Wednesday, September 25, 2013

Rapat Guru dan Wali Murid Pertama

Kegiatan di sekolah tidak berjalan seperti biasanya. Meskipun ini bukan hari sabtu atau minggu, namun kegiatan pembelajaran ditiadakan. Alasannya karena akan berlangsungnya rapat penyusunan RAPBS sekolah. Rapat yang akan dihadiri oleh pengawas sekolah ini sungguh membuat seluruh warga sekolah menjadi terlalu sibuk, pun termasuk dengan para siswa. Meski mereka tidak ada kegiatan pembelajaran di kelas pada hari itu, mereka tetap datang ke sekolah. Sebagian dari mereka membawa kayu bakar, ada pula yang membawa dengan sayur atau sekedar segenggam cabai.
Sulitnya mendapatkan sayuran dan akses untuk menuju pasar yang cukup jauh tidak selamanya memberikan dampak negatif bagi masyarakat. Kenyataannya, meski berat tapi cukup untuk mempererat rasa kekeluargaan antar warga yang satu dengan yang lain. Tak ada yang tak kenal satu sama lain antar warga yang satu dengan yang lain. Mungkin inilah yang menjadikanku kerasan dan tak merasa bahwa aku adalah seorang pendatang di suatu daerah nan jauh di sana. Aku merasa seakan telah tinggal lama di sana dan menjadi salah satu dari mereka.
Dalam undangan yang dibuat, rapat dilaksanakan pada pukul 08.00 WIT. Karena itu persiapan pun dimulai sejak pukul 07.00 WIT. Semua sibuk dengan tugas masing-masing. Beberapa siswa pun turut membantu di dapur. Namun, tak ada satu pun dari mereka mengeluhkan apa yang sedang mereka kerjakan. Ketulusan mereka begitu alami. Aku semakin menyukai mereka semua. Mereka pun tidak mengeluhkan ketidaktepatan waktu pelaksanaan rapat. Rapat yang semula dijadwalkan pukul 08.00 WIT ternyata baru dapat dilaksanakan tepat pukul 11.00 WIT. Tapi tak ada keluhan yang kudengar keluar dari mulut mereka. Entah pelajaran hidup apa yang telah mereka terima hingga semua ini terbentuk dalam pribadi mereka, mungkin hanya itu yang aku pikirkan saat itu.

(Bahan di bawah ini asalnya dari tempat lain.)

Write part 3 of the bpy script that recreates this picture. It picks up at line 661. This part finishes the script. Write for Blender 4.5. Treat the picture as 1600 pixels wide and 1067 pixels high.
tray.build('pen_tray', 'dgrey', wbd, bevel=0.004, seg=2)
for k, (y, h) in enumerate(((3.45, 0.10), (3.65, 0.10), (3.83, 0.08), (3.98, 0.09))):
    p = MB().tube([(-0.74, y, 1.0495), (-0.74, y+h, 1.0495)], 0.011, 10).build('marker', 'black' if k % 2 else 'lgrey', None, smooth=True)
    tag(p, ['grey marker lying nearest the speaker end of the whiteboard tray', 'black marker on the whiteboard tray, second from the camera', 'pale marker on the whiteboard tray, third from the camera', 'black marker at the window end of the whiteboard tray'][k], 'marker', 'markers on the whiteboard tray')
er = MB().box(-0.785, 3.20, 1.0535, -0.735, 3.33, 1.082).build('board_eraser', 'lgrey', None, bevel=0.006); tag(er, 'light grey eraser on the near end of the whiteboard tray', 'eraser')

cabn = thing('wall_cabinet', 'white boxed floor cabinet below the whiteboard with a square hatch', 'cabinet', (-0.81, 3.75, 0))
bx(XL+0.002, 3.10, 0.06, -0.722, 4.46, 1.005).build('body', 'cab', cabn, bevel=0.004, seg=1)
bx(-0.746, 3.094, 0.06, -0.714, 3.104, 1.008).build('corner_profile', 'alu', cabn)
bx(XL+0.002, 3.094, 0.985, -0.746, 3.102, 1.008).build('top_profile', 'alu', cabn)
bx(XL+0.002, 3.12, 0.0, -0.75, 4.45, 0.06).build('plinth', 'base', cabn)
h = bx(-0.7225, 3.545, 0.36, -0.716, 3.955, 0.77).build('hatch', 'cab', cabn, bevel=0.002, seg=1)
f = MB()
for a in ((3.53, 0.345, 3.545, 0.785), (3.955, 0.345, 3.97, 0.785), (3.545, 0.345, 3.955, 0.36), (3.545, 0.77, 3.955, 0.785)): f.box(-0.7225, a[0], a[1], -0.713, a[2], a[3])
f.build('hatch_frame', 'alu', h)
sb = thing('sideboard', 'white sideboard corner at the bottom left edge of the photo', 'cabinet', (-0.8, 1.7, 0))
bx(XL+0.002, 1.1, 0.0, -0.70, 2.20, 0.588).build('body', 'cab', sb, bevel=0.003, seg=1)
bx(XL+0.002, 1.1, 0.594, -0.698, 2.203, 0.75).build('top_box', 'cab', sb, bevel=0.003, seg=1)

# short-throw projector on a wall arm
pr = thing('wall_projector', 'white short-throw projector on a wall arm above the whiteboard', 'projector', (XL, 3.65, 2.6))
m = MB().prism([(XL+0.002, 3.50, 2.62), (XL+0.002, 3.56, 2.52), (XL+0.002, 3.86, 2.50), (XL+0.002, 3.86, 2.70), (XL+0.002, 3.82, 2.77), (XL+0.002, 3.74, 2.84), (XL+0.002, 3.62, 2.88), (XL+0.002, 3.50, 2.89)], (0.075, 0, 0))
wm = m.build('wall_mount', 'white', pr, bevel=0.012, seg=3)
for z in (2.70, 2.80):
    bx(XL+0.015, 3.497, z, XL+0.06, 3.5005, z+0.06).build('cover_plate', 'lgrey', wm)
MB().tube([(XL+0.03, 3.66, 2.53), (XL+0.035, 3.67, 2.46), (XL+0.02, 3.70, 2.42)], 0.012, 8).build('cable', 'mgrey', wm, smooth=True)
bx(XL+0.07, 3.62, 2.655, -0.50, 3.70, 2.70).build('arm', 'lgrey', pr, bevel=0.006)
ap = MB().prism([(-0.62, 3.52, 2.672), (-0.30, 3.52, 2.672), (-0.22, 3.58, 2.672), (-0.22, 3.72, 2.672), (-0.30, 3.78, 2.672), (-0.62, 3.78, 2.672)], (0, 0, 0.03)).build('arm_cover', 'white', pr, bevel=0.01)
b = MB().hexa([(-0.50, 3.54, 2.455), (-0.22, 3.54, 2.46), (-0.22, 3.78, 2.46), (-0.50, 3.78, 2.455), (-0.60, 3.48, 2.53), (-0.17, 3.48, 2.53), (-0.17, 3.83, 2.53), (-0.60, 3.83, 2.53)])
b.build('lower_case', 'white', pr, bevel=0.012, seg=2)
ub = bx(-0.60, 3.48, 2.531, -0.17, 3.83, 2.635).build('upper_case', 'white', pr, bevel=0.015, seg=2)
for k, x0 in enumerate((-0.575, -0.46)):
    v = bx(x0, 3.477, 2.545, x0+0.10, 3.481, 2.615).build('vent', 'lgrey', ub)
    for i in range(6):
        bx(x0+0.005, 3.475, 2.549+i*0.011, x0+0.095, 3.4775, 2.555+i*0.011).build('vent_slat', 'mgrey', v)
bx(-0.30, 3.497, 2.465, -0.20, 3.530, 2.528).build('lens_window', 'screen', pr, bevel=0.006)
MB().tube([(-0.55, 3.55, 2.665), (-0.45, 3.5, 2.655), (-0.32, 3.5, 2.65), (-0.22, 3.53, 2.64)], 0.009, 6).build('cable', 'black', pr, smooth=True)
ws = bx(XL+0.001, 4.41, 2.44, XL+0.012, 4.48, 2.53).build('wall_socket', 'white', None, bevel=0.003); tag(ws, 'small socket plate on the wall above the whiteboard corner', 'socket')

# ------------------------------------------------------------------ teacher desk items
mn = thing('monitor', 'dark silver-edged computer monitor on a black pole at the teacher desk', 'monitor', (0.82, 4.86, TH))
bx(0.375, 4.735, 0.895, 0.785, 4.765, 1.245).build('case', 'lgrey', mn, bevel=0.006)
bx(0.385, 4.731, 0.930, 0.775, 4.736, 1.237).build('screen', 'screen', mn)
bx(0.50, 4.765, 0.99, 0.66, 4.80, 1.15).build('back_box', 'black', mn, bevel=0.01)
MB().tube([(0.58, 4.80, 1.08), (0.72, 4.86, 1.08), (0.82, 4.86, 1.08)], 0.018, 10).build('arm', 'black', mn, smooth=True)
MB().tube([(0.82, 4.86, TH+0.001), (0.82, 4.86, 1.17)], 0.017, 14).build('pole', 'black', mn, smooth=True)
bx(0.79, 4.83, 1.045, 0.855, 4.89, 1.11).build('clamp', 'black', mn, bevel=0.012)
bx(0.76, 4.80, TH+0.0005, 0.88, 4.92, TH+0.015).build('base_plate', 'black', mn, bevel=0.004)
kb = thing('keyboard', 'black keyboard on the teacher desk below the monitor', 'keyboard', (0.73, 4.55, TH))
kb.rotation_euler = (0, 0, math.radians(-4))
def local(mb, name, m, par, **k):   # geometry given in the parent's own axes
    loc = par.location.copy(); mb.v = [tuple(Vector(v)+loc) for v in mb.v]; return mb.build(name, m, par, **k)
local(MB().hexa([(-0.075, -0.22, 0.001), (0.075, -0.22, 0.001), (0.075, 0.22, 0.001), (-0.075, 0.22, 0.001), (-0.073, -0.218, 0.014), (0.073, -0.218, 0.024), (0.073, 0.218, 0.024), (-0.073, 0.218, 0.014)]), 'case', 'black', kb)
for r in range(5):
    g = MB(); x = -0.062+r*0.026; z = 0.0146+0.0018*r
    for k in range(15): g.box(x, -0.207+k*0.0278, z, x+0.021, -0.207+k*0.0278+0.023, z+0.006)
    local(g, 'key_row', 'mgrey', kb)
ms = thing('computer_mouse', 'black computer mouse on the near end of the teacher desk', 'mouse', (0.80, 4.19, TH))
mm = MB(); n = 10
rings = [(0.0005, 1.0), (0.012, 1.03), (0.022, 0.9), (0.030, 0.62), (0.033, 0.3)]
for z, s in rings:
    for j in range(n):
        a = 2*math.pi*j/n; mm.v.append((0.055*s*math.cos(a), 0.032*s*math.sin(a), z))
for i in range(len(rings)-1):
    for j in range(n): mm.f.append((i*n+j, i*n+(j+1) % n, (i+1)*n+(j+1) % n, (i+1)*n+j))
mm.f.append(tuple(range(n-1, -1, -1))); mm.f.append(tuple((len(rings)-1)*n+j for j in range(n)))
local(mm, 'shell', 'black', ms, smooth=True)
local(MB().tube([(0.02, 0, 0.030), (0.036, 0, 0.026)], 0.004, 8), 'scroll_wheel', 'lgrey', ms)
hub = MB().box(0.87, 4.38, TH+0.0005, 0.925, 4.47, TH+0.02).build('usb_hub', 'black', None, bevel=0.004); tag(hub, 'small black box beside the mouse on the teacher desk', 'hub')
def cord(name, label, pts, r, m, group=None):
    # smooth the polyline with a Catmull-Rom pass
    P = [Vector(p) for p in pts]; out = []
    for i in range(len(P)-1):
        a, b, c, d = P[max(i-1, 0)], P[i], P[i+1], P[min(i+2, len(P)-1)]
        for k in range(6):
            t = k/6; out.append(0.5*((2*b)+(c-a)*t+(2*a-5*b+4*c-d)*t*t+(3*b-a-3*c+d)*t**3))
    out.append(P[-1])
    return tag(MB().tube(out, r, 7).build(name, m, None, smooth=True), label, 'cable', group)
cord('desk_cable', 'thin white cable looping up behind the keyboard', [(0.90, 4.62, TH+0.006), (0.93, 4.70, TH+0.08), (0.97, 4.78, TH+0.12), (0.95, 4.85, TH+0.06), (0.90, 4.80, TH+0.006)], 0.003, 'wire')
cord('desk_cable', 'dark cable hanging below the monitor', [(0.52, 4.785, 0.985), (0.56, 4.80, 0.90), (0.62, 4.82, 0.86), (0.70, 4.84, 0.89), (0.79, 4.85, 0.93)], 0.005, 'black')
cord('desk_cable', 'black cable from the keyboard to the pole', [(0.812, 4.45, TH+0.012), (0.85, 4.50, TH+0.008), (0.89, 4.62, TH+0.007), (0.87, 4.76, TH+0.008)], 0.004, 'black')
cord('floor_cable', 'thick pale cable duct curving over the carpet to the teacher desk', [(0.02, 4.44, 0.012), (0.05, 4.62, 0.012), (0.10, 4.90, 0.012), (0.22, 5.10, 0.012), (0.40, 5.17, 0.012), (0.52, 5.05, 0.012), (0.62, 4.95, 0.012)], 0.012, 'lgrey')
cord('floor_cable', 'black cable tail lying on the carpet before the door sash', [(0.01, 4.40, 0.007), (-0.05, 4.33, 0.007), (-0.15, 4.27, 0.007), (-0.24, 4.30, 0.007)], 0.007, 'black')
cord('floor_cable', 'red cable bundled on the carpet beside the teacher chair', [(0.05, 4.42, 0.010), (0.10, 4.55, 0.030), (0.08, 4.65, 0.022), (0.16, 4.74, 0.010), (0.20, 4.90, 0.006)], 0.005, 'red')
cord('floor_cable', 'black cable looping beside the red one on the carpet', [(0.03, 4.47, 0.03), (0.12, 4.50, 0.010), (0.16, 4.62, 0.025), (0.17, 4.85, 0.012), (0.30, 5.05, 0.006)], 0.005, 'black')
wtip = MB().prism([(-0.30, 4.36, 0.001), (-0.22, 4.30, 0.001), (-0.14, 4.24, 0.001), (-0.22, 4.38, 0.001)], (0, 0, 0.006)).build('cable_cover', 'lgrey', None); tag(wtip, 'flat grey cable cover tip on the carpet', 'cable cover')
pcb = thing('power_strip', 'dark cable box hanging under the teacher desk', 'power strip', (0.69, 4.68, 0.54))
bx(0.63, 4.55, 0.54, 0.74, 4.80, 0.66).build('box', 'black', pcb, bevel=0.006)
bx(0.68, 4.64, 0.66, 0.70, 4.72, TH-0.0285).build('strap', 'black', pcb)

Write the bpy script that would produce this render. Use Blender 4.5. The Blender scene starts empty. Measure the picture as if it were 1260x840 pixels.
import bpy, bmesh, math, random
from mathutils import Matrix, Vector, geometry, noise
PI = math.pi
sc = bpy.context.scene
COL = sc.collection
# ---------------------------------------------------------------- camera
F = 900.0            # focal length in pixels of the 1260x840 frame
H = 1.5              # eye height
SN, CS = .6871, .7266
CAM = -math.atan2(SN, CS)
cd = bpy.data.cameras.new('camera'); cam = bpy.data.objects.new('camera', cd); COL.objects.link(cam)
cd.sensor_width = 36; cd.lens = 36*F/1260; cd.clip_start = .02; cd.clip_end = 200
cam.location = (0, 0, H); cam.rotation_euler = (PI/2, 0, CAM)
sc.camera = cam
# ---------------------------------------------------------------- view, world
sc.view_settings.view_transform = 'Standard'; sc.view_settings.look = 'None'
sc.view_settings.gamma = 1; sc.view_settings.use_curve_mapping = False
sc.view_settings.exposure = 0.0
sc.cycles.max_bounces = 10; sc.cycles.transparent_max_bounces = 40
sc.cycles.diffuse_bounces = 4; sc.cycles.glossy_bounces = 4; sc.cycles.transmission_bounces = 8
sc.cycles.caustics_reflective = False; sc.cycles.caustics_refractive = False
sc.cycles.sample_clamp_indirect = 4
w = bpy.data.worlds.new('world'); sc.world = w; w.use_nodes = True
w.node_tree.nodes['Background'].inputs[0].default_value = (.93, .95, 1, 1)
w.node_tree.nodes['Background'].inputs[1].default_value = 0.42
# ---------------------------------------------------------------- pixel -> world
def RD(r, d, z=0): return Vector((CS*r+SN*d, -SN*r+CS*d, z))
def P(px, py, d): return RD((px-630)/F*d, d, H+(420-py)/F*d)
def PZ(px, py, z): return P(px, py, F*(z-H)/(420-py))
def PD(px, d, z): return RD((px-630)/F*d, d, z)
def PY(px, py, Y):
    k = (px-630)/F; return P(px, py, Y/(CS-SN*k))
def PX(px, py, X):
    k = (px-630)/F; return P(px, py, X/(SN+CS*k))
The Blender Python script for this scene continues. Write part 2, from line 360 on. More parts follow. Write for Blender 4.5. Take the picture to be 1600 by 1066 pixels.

Acara rapat penyusunan RAPBS ini pun menjadi salah satu peristiwa penting dalam kehidupan kami di daerah penempatan, khususnya untuk mbak Intan. Dia merasakan pengalaman pertamanya menyembelih ayam dengan tangannya sendiri. Ayam yang disembelih pun tidak hanya satu ekor, melainkan 11 ekor. Sebuah rekor besar untuk kami yang biasanya terima bersih ketika membeli ayam di Jawa. Saat itu aku masih belum memiliki keberanian untuk melakukannya, aku hanya memegangi si ayam agar tidak melakukan pemberontakan. Bukan hal besar memang, tapi cukup untuk membuatmu mengeluarkan tenaga yang cukup besar. Ya, semuanya memang butuh proses tidak ada sesuatu yang baik yang dilakukan secara instan. Setidaknya begitulah yang terjadi di sini. Berproses merupakan hal yang memang sudah seharusnya dilakukan. Karena dengan berproses kita akan tahu apa arti dari sabar dan menghargai yang sesungguhnya.